Esta profunda transformación fue posible por el fuerte liderazgo del Estado, con nuestras dos empresas públicas energéticas como los principales instrumentos, sumado a la inversión privada mediante diversas estrategias de participación público-privada, bajo las reglas de juego definidas por el Poder Ejecutivo. En los últimos años, las inversiones asociadas a la política energética sumaron más de U$S 7.000 millones (U$S 2.200 millones en parques eólicos, 400 millones en plantas de generación a partir de biomasa, 250 millones en plantas fotovoltaicas, 320 millones en la interconexión eléctrica con Brasil, varios cientos de millones en nuevas líneas de distribución y trasmisión, 1.150 millones en la regasificadora, 340 millones en la desulfurizadora, 200 millones en plantas de biocombustibles y 2.000 millones en exploración en busca de gas y petróleo, etcétera), siendo que 70% de dicho monto se hizo en asociaciones público-privadas. Cada año, Uruguay invierte 3% de su PIB en la transformación energética, un porcentaje que quintuplica el promedio de la región.

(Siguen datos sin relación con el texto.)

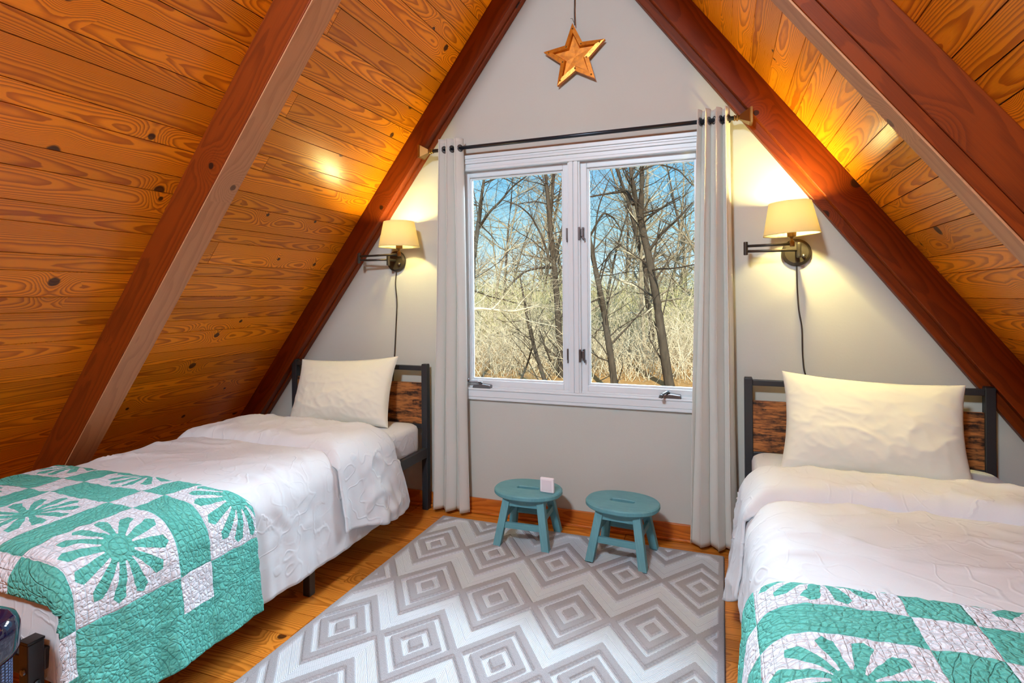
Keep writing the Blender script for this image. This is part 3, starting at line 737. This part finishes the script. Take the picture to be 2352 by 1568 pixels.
# left bed -----------------------------------------------------------
ZT = .548
duv = empty('duvet', ((LX0 + LX1) / 2, -1.2, .2), label='plain white duvet draped over the left bed', cat='duvet')
P, A, B = spread(LX0 - .005, LX1 + .012, -.62, YF + .072, ZT, .06, .37, .0, .24, .09, .0125, wr_sheet(3, 1, .80), 3, .05, crown=.022, wave=.05, foot_r=.05)
UV = np.stack([A, B], -1); cloth('duvet_cover', P, UV, M_SHEET, duv, .01)
# turned-down end, lying over the duvet and hanging lower at the side
def hemL(A, B, W): return np.where(A > W, W + (A - W) * (1.0 + .10 * np.sin(B * 9 + .6)), A)
P, A, B = spread(LX0 + .01, LX1 + .018, -.50, -.950, ZT + .030, .05, .355, .055, .028, .085, .0115, wr_fold(8), 8, .07, hem=hemL, crown=.03, head_r=.05, wave=.16)
B2 = B; sk = sstep(.0, .42, A - (LX1 - LX0)); P[..., 1] += sk * .07 * (1 - B / .45)          # lower corner swings towards the headboard
UV = np.stack([A, B + 3], -1); cloth('turned_down_end', P, UV, M_SHEET, duv, .012)
# right bed -----------------------------------------------------------
duv2 = empty('duvet', ((RX0 + RX1) / 2, -1.2, .2), label='plain white duvet draped over the right bed', cat='duvet')
P, A, B = spread(RX0 - .012, RX1 + .005, -.66, YF + .072, ZT, .30, .06, .0, .24, .10, .0125, wr_sheet(13, 1, .80), 13, .05, crown=.022, wave=.05, foot_r=.05)
UV = np.stack([A, B], -1); cloth('duvet_cover', P, UV, M_SHEET, duv2, .01)
def hemR(A, B, W): return np.where(A < 0, A * (1.0 + .16 * np.sin(B * 10 + .2)), A)
P, A, B = spread(RX0 - .018, RX1 - .01, -.595, -.935, ZT + .032, .36, .05, .06, .03, .095, .0115, wr_fold(18), 18, .06, hem=hemR, crown=.03, head_r=.055, wave=.10)
UV = np.stack([A, B + 3], -1); cloth('turned_down_end', P, UV, M_SHEET, duv2, .012)
# quilts ----------------------------------------------------------------
def wr_quilt(seed):
    def f(A, B): return 0.003 * pn(A * 40, B * 32, seed) + .0035 * pn(A * 18, B * 14, seed + 1) + .004 * pn(A * 5, B * 5, seed + 2) + .002 * ridged(A * 22, B * 16, seed + 3)
    return f
st = .006
P, A, B = spread(LX0 - .012, LX1 + .034, -1.445, YF + .055, ZT + .022, .05, .385, .0, .06, .095, st, wr_quilt(31), 31, .09, crown=.022, wave=.05, foot_r=.05)
hemlen = (LX1 + .034) - (LX0 - .012) + .385
UV = np.stack([hemlen - A, (-1.445 - B) + .417 * 10 - (-1.77)], -1)
cloth('patchwork_quilt', P, UV, M_QUILT, thick=.012, label='teal and white flower patchwork quilt across the foot of the left bed', cat='quilt')
P, A, B = spread(RX0 - .034, RX1 + .012, -1.470, YF + .055, ZT + .022, .27, .05, .0, .06, .11, st, wr_quilt(41), 41, .10, crown=.022, wave=.05, foot_r=.05)
P[..., 1] -= sstep(-.02, .30, -A) * .20 * (1 - B / .7).clip(0, 1)
UV = np.stack([A + .265 + .0, (-1.470 - B) + .417 * 10 - (-1.767)], -1)
cloth('patchwork_quilt', P, UV, M_QUILT, thick=.012, label='teal and white flower patchwork quilt across the foot of the right bed', cat='quilt')

# pillows -----------------------------------------------------------------
def pillow(label, c, w, h, t, tilt, rz, seed, roll=0.0):
    n = 70; u = np.linspace(-1, 1, n); v = np.linspace(-1, 1, n); U, V_ = np.meshgrid(u, v, indexing='ij')
    prof = ((1 - np.abs(U) ** 2.6).clip(0) ** .55) * ((1 - np.abs(V_) ** 2.6).clip(0) ** .55)
    pin = 1 - .10 * (1 - np.abs(U) ** 2) * np.abs(V_) ** 3; pin2 = 1 - .07 * (1 - np.abs(V_) ** 2) * np.abs(U) ** 3
    X_ = U * w / 2 * pin2; Z_ = V_ * h / 2 * pin
    wrk = .012 * pn(U * 2.2, V_ * 2.2, seed) + .012 * ridged(U * 2.0 + .8 * V_, V_ * 2.0, seed + 1) + .007 * ridged(U * 5, V_ * 4 + U * 2, seed + 2)
    edge_ = ((np.abs(U) ** 6 + np.abs(V_) ** 6)).clip(0, 1); wrk = wrk * (.4 + .6 * edge_)
    F_ = t / 2 * prof + wrk * prof.clip(.15, 1) + .004; B_ = -t / 2 * prof - .004
    # heavier at the bottom
    F_ *= (1.0 - .28 * V_); B_ *= (1.0 - .2 * V_)
    mb = MB(); UVa = np.stack([X_, Z_], -1)
    Rm = Matrix.Rotation(rz, 3, 'Z') @ Matrix.Rotation(tilt, 3, 'X') @ Matrix.Rotation(roll, 3, 'Y')
    Rn = np.array(Rm)
    def tr(Q): return Q.reshape(-1, 3) @ Rn.T + np.array(c)
    PF = tr(np.stack([X_, -F_, Z_], -1)).reshape(n, n, 3); PB = tr(np.stack([X_, -B_, Z_], -1)).reshape(n, n, 3)
    mb.grid(PF, UVa); mb.grid(PB, UVa, flip=True)
    # close the seam
    idx = [(i, 0) for i in range(n)] + [(n - 1, j) for j in range(1, n)] + [(i, n - 1) for i in range(n - 2, -1, -1)] + [(0, j) for j in range(n - 2, 0, -1)]
    V2 = [PF[i] for i in idx] + [PB[i] for i in idx]; k = len(idx); mb.add(V2, [(i, (i + 1) % k, (i + 1) % k + k, i + k) for i in range(k)])
    o = mb.build('pillow', M_PILLOW, smooth=True, recalc=True, label=label, cat='pillow')
    w_ = o.modifiers.new('weld', 'WELD'); w_.merge_threshold = .0005
    s_ = o.modifiers.new('sub', 'SUBSURF'); s_.levels = 1; s_.render_levels = 1
    return o
pillow('cream pillow leaning on the headboard of the left bed', (-2.148, -.235, .712), .67, .43, .17, R(-24), R(4), 5, R(-3))
pillow('cream pillow leaning on the headboard of the right bed', (.590, -.285, .705), .69, .46, .19, R(-26), R(-3), 9, R(2.5))

# ------------------------------------------------------------------ stools
def stool(label, loc, rz, group=None):
    e = empty('step_stool', (0, 0, 0), label=label, cat='stool')
    a, b, h = .180, .145, .262
    n = 72; th = np.arange(n) / n * 2 * np.pi
    def outer(ins): return [((a - ins) * np.sign(math.cos(q)) * abs(math.cos(q)) ** .92, (b - ins) * np.sign(math.sin(q)) * abs(math.sin(q)) ** .92) for q in th]
    def slot(g):
        out = []
        for q in th:                                    # stadium 0.11 x 0.026
            r_ = .0205 + g; L = .040
            out.append((math.cos(q) * r_ + (L if math.cos(q) > 0 else -L) * min(1, abs(math.cos(q)) * 1.6 + .0), math.sin(q) * r_))
        return out
    loops = [(slot(0), h - .026), (outer(.006), h - .026), (outer(0), h - .020), (outer(0), h - .006), (outer(.005), h - .0005), (outer(.012), h), (slot(.003), h), (slot(0), h - .004)]
    V = [(x, y, z) for l, z in loops for x, y in l]; F = []; m = len(loops)
    for i in range(m):
        for j in range(n): F.append((i * n + j, i * n + (j + 1) % n, ((i + 1) % m) * n + (j + 1) % n, ((i + 1) % m) * n + j))
    UV = [[(V[k][0], V[k][1]) for k in f] for f in F]
    mb = MB(); mb.add(V, F, UV); mb.build('seat', M_TEAL, e, recalc=True)
    top = {}; 
    for sx in (-1, 1):
        for sy in (-1, 1):
            p = np.array((sx * .128, sy * .128, 0)); q = np.array((sx * .088, sy * .078, h - .026)); top[sx, sy] = (p, q)
            mb = MB(); d = q - p; V = []
            for base in (p, q):
                for i, j in ((-1, -1), (1, -1), (1, 1), (-1, 1)): V.append(base + np.array((i * .0195, j * .0185, 0)))
            F = [(0, 1, 5, 4), (1, 2, 6, 5), (2, 3, 7, 6), (3, 0, 4, 7), (3, 2, 1, 0), (4, 5, 6, 7)]
            mb.add(V, F, [[(V[k][2], V[k][0] + V[k][1]) for k in f] for f in F]); mb.build('leg', M_TEAL, e, bevel=.002)
    def at(sx, sy, t): p, q = top[sx, sy]; return p + (q - p) * t
    for name, t, hh in (('apron', .88, .018), ('stretcher', .42, .015)):
        for s1, s2 in (((-1, -1), (1, -1)), ((1, -1), (1, 1)), ((1, 1), (-1, 1)), ((-1, 1), (-1, -1))):
            tt = t if s1[1] == s2[1] or name == 'apron' else t + .16
            mb = MB(); p, q = at(*s1, tt), at(*s2, tt); c = (p + q) / 2; ax = (q - p) / 2; sd = np.cross(ax / np.linalg.norm(ax), (0, 0, 1))
            mb.obox(c, ax, sd * .008, (0, 0, hh)); mb.build(name, M_TEAL, e, bevel=.0015)
    e.location = loc; e.rotation_euler = (0, 0, rz); return e
stool('small oval teal stool with a white device on it', (-.958, -.262, .0135), R(2), None)
stool('small oval teal stool with a bare top, nearer the right bed', (-.462, -.286, .0135), R(-5), None)
dev = empty('smart_sensor', (-.842, -.30, .276), R(-4), label='small white square plastic device standing on the left stool', cat='device')
ORG[dev] = Vector((0, 0, 0))
mb = MB(); mb.box(-.0375, .0375, -.009, .009, 0, .076); mb.build('body', M_DEVICE, dev, bevel=.006)
mb = MB(); mb.box(-.027, .027, -.0105, -.0085, .011, .065); mb.build('front_button', M_DEVICE2, dev, bevel=.001)

# ------------------------------------------------------------------ rug
def rug():
    x0, x1, y0, y1, st_ = -1.520, .004, -2.30, -.145, .0037
    xs = np.arange(x0, x1 + 1e-6, st_); ys = np.arange(y0, y1 + 1e-6, st_); Xg, Yg = np.meshgrid(xs, ys, indexing='ij')
    px, py = .3225, .378
    def dia(Xg, Yg, xc, yc):
        u = np.abs((Xg - xc + px / 2) % px - px / 2) / (px / 2); v = np.abs((Yg - yc + py) % (2 * py) - py) / .215
        return u + v
    d1 = dia(Xg, Yg, -.739, -.49); d2 = dia(Xg, Yg, -.739 + px / 2, -.49 - py); d = np.minimum(d1, d2)
    e = .009
    def band(a, b): return sstep(a - e, a + e, d) * (1 - sstep(b - e, b + e, d))
    pile = band(.84, 1.08) + band(.40, .66) + (1 - sstep(.20 - e, .20 + e, d)) * 1.0
    ed = np.minimum(np.minimum(Xg - x0, x1 - Xg), np.minimum(Yg - y0, y1 - Yg)); pile = np.maximum(pile, 1 - sstep(.022, .03, ed)).clip(0, 1)
    Z = .006 + .0105 * pile + .0012 * pn(Xg * 150, Yg * 150, 2) * pile - .004 * (1 - sstep(0, .008, ed))
    mb = MB(); mb.grid(np.stack([Xg, Yg, Z], -1), np.stack([Xg, Yg], -1)); 
    # underside and edges
    for A_, B_ in (((x0, y0), (x1, y0)), ((x1, y0), (x1, y1)), ((x1, y1), (x0, y1)), ((x0, y1), (x0, y0))):
        mb.add([(A_[0], A_[1], .0008), (B_[0], B_[1], .0008), (B_[0], B_[1], .0095), (A_[0], A_[1], .0095)], [(0, 1, 2, 3)])
    mb.add([(x0, y0, .0008), (x1, y0, .0008), (x1, y1, .0008), (x0, y1, .0008)], [(3, 2, 1, 0)])
    o = mb.build('area_rug', M_RUG, smooth=True, label='blue-grey rug with raised taupe zigzags and diamonds on the floor', cat='rug')
    at = o.data.attributes.new('pile', 'FLOAT', 'POINT'); vals = np.ones(len(o.data.vertices)); vals[:pile.size] = pile.reshape(-1); at.data.foreach_set('value', vals)
    a2 = o.data.attributes.new('dia', 'FLOAT', 'POINT'); v2 = np.zeros(len(vals)); v2[:d.size] = d.reshape(-1); a2.data.foreach_set('value', v2)
rug()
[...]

Esto se logró mediante licitaciones internacionales transparentes, que atrajeron sistemáticamente a decenas de empresas de primer nivel mundial que confiaron en Uruguay para invertir, lo que permitió una fuerte competencia que redundó en una reducción de los costos. Estas inversiones permitieron crear miles de puestos de trabajo, transferir tecnología, desarrollar nuevas capacidades industriales y otras formas de derrame sobre la economía nacional. Asimismo, el Fondo Sectorial de Energía –administrado por la Agencia Nacional de Investigación e Innovación (ANII), la Dirección Nacional de Energía, UTE y Ancap– financia cada año 25 proyectos de investigación y desarrollo para resolver los cuellos de botella de esta política pública. En cinco años se multiplicó por diez el número de investigadores uruguayos que trabajan en temas energéticos”.
Respuesta al doctor Aguirre
De modo que las empresas públicas no son el fruto de la convicción de que lo privado es malo, sino que brindan el sustento para la actividad privada; no son meros recaudadores de tarifas, y sí es cierto, como opina explícitamente el ingeniero Juan Grompone, exitosísimo empresario privado, que “en un país y un mercado chico como el nuestro, la propiedad estatal de estas empresas ‘estratégicas’ tiene como justificación el ser un apoyo y un impulso a la actividad privada”.
Las empresas públicas cubren ese rol y muchos otros. Son las que maximizan el interés público, y por eso pueden aplicar las transferencias cruzadas, son factor de cohesión y seguridad nacional, son las que invierten en investigación y por eso pueden hacer que Uruguay lidere, como lo hace hoy, una revolución tecnológica en materia energética; son el sustento y sostén de la actividad privada, y proveen los recursos que nos han salvado de las grandes crisis (que nunca fueron originadas en el sector público), y han ayudado y ayudan a solventar deudas de los privados.
Son, y dejé esta frase para el final, ahora que rompe los ojos, el patrimonio nacional en su más pura expresión, y deben ser cuidadas como tal.
Por eso el pueblo uruguayo no quiso que se privatizaran en 1992 (72% de sufragios contra 27%), y por eso la “batalla de Ancap” (que cada vez queda más claro que fue una operación política con fines múltiples) terminará, como debe, en la nada.
Que esta respuesta al doctor Aguirre Regules llegue también a quienes hoy están enzarzados en una batalla política menor que daña a las empresas públicas y al Frente Amplio.
Demos al pueblo uruguayo una nueva muestra de unidad para que pueda seguir teniendo esperanzas.